どの企業も他社の減産分をカバー出来るような話じゃない。新しい工場を作るまで(最短で2年)、完全な供給不足になりそうだ。
半導体なくして電化製品やクルマは作れない
ここまで読んで「半導体って何ですか?」と思う人も多いだろう。半導体のロジックについて説明しようとすれば「なぜTVが映るのか?」に等しいほど複雑なのだった。なので簡単に紹介すると、電子機器を制御するため必ず必要な構成部品になる。皆さん日常的に使っているSDカードなど半導体の集合体と言って良かろう。
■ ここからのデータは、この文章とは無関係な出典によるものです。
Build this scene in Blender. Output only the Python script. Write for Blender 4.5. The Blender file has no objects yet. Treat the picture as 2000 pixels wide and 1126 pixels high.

初期の半導体は真空管が1単位。続いて大幅に小型化した「トランジスタ」となる。トランジスタ1000個分を小さいチップにまとめたのを『1KビットDRAM』(1970年)。20年後には1Kビットの64万倍の能力を持つ64Mビットとなり、さらに生産技術は進歩し今に至る。半導体がないと電子製品は作れないと言って良い。
先進装備だらけの新型車は納車遅れの可能性も
今後どうなるだろう? ルネサス那珂工場の火災による影響は、4月末あたりから深刻化。今のところ生産再開までのタイムラグは火災直後の見積もりより長くなり、最短で1ヶ月半と言われている。自動車メーカーも独自ルートでの調達戦略を立てているが、ゴールデンウィーク明けからの全ての車種に於いて減産は避けられない状況。納車遅れも出てくると思う。